Merton attempting to look "monastic" but the bongo drums give the game away

Bob Dylan's part in all this was more mundane, but this too had its moments. A motorcycle crash, which some doubt actually happened at all, then the various recording sessions in the house known as "Big Pink", with the group of musicians who became known as The Band. 



Bob on bike - before, after or "during" the crash?

Well, the book related the "meeting of minds" of Dylan and Merton, although they never met in the flesh. Merton saw Dylan as a prophetic figure and liked to listen to a few of his albums, particularly "Highway 61 Revisited". Just in case any random reader doubts what is here being said - maybe having some idea of Thomas Merton as some sort of ethereal spiritual figure who perhaps floated a few inches above the ground - here is a short extract, where he is explaining the absurdities and contradictions of being "a priest who has a woman."



Various monks



He writes:- "All the things a hermit should not do I have done. Should a hermit like Bob Dylan? He means at least as much to me as some of the new liturgy, perhaps in some ways more. I want to know the guy. I want him to come here...…" (From Merton's Journals) 
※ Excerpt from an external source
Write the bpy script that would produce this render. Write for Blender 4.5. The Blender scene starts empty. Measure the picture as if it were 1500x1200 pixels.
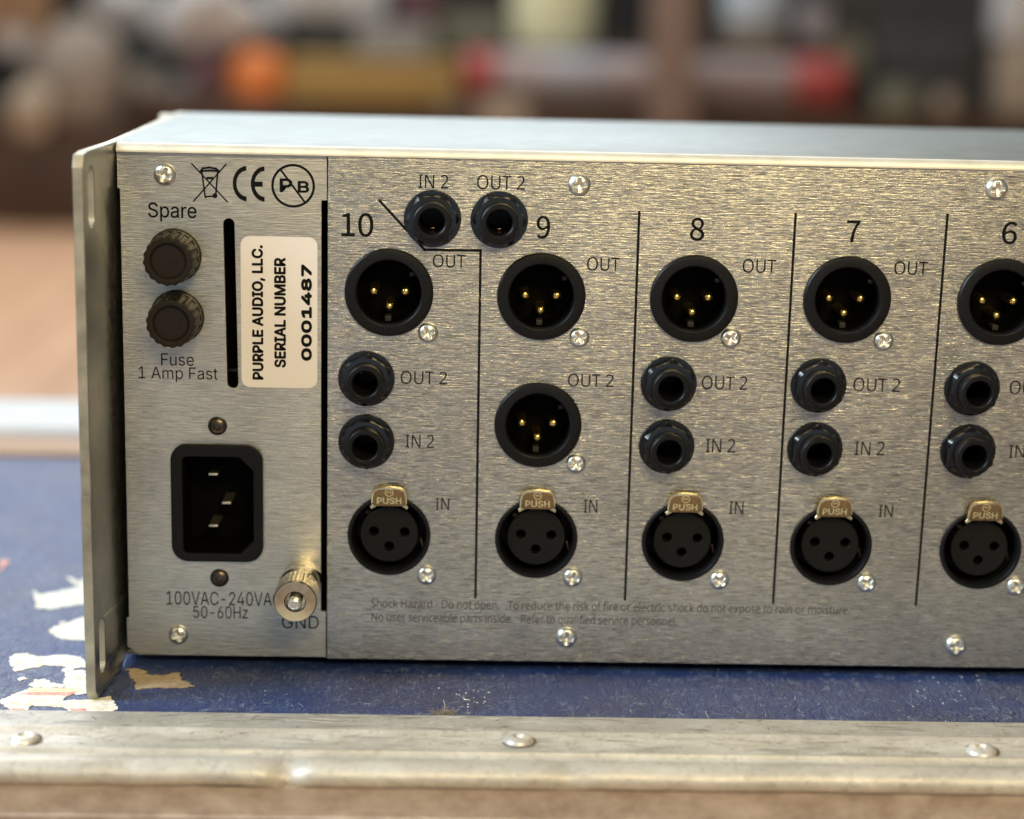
import bpy, bmesh, math, random
import numpy as np
from mathutils import Vector, Matrix
random.seed(7)
S = bpy.context.scene
COL = S.collection
R = math.radians
# ---------------------------------------------------------------- camera (1 unit = 1 cm)
F, TH, RO, YA = 2771.4, .2166, .0235, .0287
CAM = Vector((1.813, -46.273, 7.276))
fwd = Vector((math.sin(YA)*math.cos(TH), math.cos(YA)*math.cos(TH), -math.sin(TH)))
rt = Vector((math.cos(YA), -math.sin(YA), 0)); up = rt.cross(fwd)
r2 = rt*math.cos(RO)+up*math.sin(RO); u2 = -rt*math.sin(RO)+up*math.cos(RO)
cd = bpy.data.cameras.new('camera'); cam = bpy.data.objects.new('camera', cd); COL.objects.link(cam)
m = Matrix.Identity(4)
for i in range(3):
    m[i][0] = r2[i]; m[i][1] = u2[i]; m[i][2] = -fwd[i]; m[i][3] = CAM[i]
cam.matrix_world = m
cd.sensor_width = 36; cd.lens = F/1500*36; cd.clip_start = 1; cd.clip_end = 5000
cd.dof.use_dof = True; cd.dof.focus_distance = 46.4
cd.dof.aperture_fstop = 1e-3*cd.lens/1.08          # aperture 8.2 mm wide
S.camera = cam
def ray(u, v): return fwd + r2*((u-750)/F) - u2*((v-600)/F)
def atY(u, v, Y=0.0):
    d = ray(u, v); return CAM + d*((Y-CAM.y)/d.y)
def atZ(u, v, Z):
    d = ray(u, v); return CAM + d*((Z-CAM.z)/d.z)
# ---------------------------------------------------------------- world, light, exposure
W = bpy.data.worlds.new('World'); S.world = W; W.use_nodes = True
bg = W.node_tree.nodes['Background']; bg.inputs[0].default_value = (.47, .48, .46, 1); bg.inputs[1].default_value = .27
S.view_settings.view_transform = 'Standard'; S.view_settings.look = 'None'; S.view_settings.exposure = .62; S.view_settings.gamma = 1
def area(name, loc, target, sx, sy, power, col):
    l = bpy.data.lights.new(name, 'AREA'); l.shape = 'RECTANGLE'; l.size = sx; l.size_y = sy; l.energy = power; l.color = col
    o = bpy.data.objects.new(name, l); COL.objects.link(o); o.location = loc
    o.rotation_euler = (Vector(target)-Vector(loc)).to_track_quat('-Z', 'Y').to_euler(); return o
area('warm_lamp', (19, -64, 42), (8, 0, -1), 34, 16, 30000, (1, .77, .38))
area('cool_window_light', (-95, -22, 62), (0, -2, -6), 44, 60, 125000, (.78, .90, 1))
area('low_cool_fill', (-20, -170, -12), (0, 0, -6), 170, 50, 10500, (.55, .78, 1))  # added fill, no real source: cools the lower part of the panel
area('background_fill', (-60, 250, 230), (-60, 260, -54), 300, 120, 380000, (1, .86, .72))  # added fill from above, brightens the floor and objects behind
area('back_window_light', (-120, 420, 190), (0, 0, -5), 420, 170, 720000, (.84, .93, 1))
# ---------------------------------------------------------------- materials
MATS = {}
def newmat(name):
    m_ = bpy.data.materials.new(name); m_.use_nodes = True; MATS[name] = m_
    return m_, m_.node_tree, m_.node_tree.nodes['Principled BSDF']
def nd(t, typ, **k):
    n = t.nodes.new(typ)
    for a, b in k.items(): setattr(n, a, b)
    return n
def mapped(t, scale, coord='Object', rot=(0, 0, 0)):
    tc = nd(t, 'ShaderNodeTexCoord'); mp = nd(t, 'ShaderNodeMapping')
    mp.inputs['Scale'].default_value = scale; mp.inputs['Rotation'].default_value = rot
    t.links.new(tc.outputs[coord], mp.inputs[0]); return mp.outputs[0]
def noise(t, vec, scale=1, detail=4, rough=.5, dist=0):
    n = nd(t, 'ShaderNodeTexNoise'); n.inputs['Scale'].default_value = scale; n.inputs['Detail'].default_value = detail
    n.inputs['Roughness'].default_value = rough; n.inputs['Distortion'].default_value = dist
    t.links.new(vec, n.inputs['Vector']); return n.outputs[0]
def ramp(t, fac, stops):
    n = nd(t, 'ShaderNodeValToRGB'); e = n.color_ramp.elements
    while len(e) < len(stops): e.new(.5)
    for q, (p, c) in zip(e, stops):
        q.position = p; q.color = c if len(c) == 4 else (*c, 1)
    t.links.new(fac, n.inputs[0]); return n.outputs[0]
def mix(t, fac, a, b, typ='MIX'):
    n = nd(t, 'ShaderNodeMix', data_type='RGBA', blend_type=typ)
    for s, v in ((0, fac), (6, a), (7, b)):
        if isinstance(v, bpy.types.NodeSocket): t.links.new(v, n.inputs[s])
        else: n.inputs[s].default_value = v if s == 0 else (*v, 1)
    return n.outputs[2]
def mth(t, op, a, b=0.0):
    n = nd(t, 'ShaderNodeMath', operation=op)
    for s, v in ((0, a), (1, b)):
        if isinstance(v, bpy.types.NodeSocket): t.links.new(v, n.inputs[s])
        else: n.inputs[s].default_value = v
    return n.outputs[0]
def bump(t, p, h, strength, dist, prev=None):
    b = nd(t, 'ShaderNodeBump'); b.inputs['Strength'].default_value = strength; b.inputs['Distance'].default_value = dist
    t.links.new(h, b.inputs['Height'])
    if prev is not None: t.links.new(prev, b.inputs['Normal'])
    t.links.new(b.outputs[0], p.inputs['Normal']); return b.outputs[0]
def lk(t, a, b): t.links.new(a, b)
g = lambda v: (v, v, v)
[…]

Merton then ponders the thought of Dylan setting some of his poems to music. Alas, this was not to be. But myself, I wonder just how it might have sounded, with words such as this, from a poem entitled "Wisdom", with harmonica, and Dylan's nasal twang:-

I studied it and it taught me nothing 

I learned it and soon forgot everything else

Having forgotten, I was burdened with knowledge - 

The insupportable knowledge of nothing.

How sweet my life would be , if I were wise! 

Wisdom is well known 

When it is no longer seen or thought of 

Only then is understanding bearable.


These words make me think of a small section called "Means and Ends" from Merton's translation of Chuang Tzu:- 

"The purpose of a fish trap is to catch fish, and when the fish is caught, the trap is forgotten...….the purpose of words is to convey ideas, when the ideas are grasped, the words are forgotten. Where can I find a man who has forgotten words? He is the one I would like to talk to"
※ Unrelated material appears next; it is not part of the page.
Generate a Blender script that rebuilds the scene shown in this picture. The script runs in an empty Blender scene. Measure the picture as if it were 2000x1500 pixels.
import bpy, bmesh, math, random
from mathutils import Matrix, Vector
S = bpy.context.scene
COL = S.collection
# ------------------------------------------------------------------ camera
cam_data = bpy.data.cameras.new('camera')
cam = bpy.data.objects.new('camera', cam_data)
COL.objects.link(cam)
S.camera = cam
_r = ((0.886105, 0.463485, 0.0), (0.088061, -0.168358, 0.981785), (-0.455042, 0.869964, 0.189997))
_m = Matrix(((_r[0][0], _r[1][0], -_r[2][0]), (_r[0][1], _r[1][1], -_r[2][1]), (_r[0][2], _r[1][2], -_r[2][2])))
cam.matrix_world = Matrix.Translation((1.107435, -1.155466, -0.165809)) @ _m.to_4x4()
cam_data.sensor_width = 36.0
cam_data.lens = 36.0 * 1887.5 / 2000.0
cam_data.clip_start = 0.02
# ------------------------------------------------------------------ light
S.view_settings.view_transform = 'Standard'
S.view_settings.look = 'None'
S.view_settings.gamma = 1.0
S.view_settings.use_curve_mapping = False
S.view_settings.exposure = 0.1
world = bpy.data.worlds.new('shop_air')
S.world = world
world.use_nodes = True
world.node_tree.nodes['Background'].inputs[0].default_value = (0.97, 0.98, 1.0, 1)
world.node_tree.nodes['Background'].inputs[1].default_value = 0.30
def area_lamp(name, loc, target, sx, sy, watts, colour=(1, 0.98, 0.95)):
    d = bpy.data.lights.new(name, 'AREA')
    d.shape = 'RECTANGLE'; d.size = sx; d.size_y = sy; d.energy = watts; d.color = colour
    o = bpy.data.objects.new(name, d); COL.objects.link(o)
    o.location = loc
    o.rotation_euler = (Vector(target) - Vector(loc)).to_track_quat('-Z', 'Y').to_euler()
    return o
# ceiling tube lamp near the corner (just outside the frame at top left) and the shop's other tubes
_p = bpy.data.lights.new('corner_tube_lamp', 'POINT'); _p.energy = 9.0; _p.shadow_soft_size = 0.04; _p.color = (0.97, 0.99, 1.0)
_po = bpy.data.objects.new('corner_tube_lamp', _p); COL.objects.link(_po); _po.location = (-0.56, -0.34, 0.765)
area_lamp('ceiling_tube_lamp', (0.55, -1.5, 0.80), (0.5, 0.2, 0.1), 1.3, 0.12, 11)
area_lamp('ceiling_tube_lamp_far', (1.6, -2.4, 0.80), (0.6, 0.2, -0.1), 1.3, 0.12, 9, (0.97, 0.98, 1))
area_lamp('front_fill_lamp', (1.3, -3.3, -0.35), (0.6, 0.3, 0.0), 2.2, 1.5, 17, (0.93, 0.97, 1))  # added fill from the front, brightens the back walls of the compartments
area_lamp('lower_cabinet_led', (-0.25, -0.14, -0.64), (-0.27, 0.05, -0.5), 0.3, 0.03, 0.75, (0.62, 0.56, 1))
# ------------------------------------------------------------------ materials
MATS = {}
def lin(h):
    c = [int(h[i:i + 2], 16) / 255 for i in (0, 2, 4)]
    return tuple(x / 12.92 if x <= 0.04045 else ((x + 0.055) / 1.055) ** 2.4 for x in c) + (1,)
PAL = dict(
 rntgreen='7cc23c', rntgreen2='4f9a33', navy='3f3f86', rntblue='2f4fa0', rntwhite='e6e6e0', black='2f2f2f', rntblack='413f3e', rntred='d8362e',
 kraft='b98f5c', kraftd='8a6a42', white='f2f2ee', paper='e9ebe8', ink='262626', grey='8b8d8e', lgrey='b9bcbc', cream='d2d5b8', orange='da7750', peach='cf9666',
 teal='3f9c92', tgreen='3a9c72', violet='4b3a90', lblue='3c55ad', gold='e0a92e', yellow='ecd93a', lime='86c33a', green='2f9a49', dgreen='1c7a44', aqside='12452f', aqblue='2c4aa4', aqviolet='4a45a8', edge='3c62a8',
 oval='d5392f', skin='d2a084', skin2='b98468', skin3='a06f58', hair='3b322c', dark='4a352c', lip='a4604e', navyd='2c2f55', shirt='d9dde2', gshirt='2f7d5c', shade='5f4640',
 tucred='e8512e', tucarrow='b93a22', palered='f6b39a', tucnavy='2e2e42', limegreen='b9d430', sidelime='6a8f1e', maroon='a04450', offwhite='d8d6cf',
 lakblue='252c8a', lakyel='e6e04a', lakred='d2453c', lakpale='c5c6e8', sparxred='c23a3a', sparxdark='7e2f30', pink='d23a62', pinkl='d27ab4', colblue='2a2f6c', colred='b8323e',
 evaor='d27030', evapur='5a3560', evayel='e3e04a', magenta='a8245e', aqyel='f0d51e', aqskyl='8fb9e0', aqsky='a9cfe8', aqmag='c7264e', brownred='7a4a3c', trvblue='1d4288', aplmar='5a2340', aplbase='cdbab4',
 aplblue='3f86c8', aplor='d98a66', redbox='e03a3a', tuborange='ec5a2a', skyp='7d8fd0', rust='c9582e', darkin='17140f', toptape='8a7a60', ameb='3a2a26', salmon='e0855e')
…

But moving on, Merton mused on another idea, that a song by Dylan's of his (Merton's) own words would perhaps not suffer the fate that they certainly would if becoming only a hymn that "nobody is ever going to sing". But as said, it was not to be. 
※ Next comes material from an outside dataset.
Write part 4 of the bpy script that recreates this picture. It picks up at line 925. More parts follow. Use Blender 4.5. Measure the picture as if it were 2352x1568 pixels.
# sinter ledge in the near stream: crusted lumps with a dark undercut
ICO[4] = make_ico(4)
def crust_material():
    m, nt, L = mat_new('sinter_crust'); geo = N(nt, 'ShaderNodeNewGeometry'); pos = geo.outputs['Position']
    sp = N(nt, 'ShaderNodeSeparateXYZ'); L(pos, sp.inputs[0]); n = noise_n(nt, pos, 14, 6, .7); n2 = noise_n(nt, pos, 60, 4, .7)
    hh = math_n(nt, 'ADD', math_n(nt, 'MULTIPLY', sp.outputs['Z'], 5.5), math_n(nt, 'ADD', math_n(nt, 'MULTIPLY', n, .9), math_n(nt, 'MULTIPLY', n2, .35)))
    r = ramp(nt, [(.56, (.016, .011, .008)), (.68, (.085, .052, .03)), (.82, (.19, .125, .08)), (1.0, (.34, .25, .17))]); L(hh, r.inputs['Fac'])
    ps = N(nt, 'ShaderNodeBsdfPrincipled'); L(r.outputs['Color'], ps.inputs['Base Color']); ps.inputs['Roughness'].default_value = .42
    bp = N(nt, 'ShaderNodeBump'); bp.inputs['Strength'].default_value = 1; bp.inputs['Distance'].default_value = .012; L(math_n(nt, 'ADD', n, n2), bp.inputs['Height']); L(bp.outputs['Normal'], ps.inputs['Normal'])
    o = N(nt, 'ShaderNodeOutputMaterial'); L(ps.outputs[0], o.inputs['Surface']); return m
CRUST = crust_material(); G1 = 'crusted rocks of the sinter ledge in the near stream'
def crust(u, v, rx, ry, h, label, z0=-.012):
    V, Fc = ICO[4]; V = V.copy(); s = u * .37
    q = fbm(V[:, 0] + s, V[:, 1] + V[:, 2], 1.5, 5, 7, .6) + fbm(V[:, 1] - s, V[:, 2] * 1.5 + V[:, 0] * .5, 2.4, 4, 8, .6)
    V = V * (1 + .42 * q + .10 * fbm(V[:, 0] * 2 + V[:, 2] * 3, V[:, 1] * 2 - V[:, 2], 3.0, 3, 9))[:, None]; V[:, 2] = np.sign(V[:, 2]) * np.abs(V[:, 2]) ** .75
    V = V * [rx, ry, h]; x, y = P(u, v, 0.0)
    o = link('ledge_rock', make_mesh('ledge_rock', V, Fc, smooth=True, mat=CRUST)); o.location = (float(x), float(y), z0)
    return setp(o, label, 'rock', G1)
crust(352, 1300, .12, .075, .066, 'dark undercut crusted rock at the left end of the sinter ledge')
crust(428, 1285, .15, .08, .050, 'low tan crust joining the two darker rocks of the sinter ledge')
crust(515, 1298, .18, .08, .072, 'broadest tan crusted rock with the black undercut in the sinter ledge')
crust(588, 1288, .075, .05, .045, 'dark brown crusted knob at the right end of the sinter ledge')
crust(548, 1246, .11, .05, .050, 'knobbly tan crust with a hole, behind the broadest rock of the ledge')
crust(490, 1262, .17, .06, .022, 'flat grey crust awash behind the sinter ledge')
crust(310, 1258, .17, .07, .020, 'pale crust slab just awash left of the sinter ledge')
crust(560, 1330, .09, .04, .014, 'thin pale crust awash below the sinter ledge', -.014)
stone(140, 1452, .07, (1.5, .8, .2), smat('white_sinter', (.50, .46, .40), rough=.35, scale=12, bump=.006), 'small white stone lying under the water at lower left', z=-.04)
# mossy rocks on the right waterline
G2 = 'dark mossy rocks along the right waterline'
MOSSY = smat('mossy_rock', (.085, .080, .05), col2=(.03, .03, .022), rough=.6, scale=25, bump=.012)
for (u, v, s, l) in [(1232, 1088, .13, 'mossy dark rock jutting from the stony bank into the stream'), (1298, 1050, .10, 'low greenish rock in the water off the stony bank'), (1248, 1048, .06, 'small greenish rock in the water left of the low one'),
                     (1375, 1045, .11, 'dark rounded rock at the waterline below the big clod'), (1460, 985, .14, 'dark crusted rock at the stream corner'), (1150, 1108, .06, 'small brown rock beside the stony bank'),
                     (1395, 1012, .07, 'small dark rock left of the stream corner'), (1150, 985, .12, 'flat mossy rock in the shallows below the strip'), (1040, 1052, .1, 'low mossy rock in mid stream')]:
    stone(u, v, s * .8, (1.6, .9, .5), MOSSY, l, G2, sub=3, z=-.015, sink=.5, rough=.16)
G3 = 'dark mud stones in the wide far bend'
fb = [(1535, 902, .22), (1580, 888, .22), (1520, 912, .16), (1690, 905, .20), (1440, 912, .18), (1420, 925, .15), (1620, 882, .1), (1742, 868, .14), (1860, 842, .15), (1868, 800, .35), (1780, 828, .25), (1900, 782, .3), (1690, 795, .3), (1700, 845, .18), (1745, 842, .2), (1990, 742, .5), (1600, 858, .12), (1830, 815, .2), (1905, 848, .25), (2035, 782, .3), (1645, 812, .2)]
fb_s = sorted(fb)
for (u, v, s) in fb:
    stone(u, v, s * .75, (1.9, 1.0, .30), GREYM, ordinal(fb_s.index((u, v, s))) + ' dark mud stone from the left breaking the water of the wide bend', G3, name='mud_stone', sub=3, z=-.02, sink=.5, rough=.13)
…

Later, Dylan would write "Every Grain of Sand" and speak of "the flowers of indulgence and the weeds of yesteryear". By this time, Merton was long gone; yet, as another has suggested, as well as those with whom "we move through time together", others "beckon from eternity". 

Well, this is where my attempted blog ended. I had no idea exactly what is was about. All that really comes to mind is the purity of "all things being transparent", of nothing being hidden. 

I think our modern age seems so intent on filling a presumed "self" with so much baggage. Ids, egos, superegos, universal unconciousnesses, true selves and false selves and whatever else. Processes of the mind can be identified but it becomes very easy for this to slip into a reification of such concepts. And they all jostle about inside, jockeying for position. 





Related Quotes:-

 "Zen enriches no one. There is no body to be found. The birds may come and circle for a while in the place where it is thought to be. But they soon go elsewhere. When they are gone, the 'nothing,' the 'no-body' that was there, suddenly appears. That is Zen. It was there all the time but the scavengers missed it, because it was not their kind of prey."